Una donna per 7 bastardi n'est pas très graphique ou délirant si on le compare à d'autres produits du genre sortis à cette époque. Il ne faut surtout pas en attendre un déluge de scènes sanguinolentes ou de déchainements de violence débridée. A l'inverse de certains de ses confrères, Montero reste assez sage si on excepte le final. Il évite la gratuité tout en canalisant cette violence. Il délivre là une oeuvre sombre, nauséabonde sublimée par une très jolie photographie de Mario Mancini qui met en valeur le décor apocalyptique de ce village poussiéreux abandonné balayé par le vent. C'est très certainement là le meilleur film de la carrière de son auteur, une pellicule à découvrir de toute urgence
Mis en scène avec talent, Una donna per 7 bastardi, sponsorisé visiblement par J.B et Marlboro, connut un destin assez particulier.
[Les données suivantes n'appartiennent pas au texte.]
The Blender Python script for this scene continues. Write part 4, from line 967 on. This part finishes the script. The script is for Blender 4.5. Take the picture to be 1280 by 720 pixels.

Sorti en Italie en juin 1973, le film connut un succès d'estime et encaissa une jolie somme d'argent, soit quelques 70 millions de lire en fin de course. Aussi étrange que cela paraisse, le film disparut par la suite de la circulation pour ne plus réapparaitre, lentement oublié et enterré. Inédit en DVD à ce jour, inédit en VHS en Italie, un des rares moyens de visionner le film est une vieille vidéo anglaise sous titrée en néerlandais aux tons verdâtres. Il existe également une vidéo finlandaise, grecque et espagnole de durées plus ou moins inégales, la durée exacte du film dans sa version intégrale étant de 89mn. Una donna per 7 bastardi est un joli exemple de ce cinéma de genre italien, de ces oeuvres obscures, lugubres, semble t-il perdues ou oubliées, ces raretés et véritables curiosités, sortes de Graal pour l'amateur et le collectionneur qui se délecteront de ce petit film inclassable à réhabiliter d'urgence.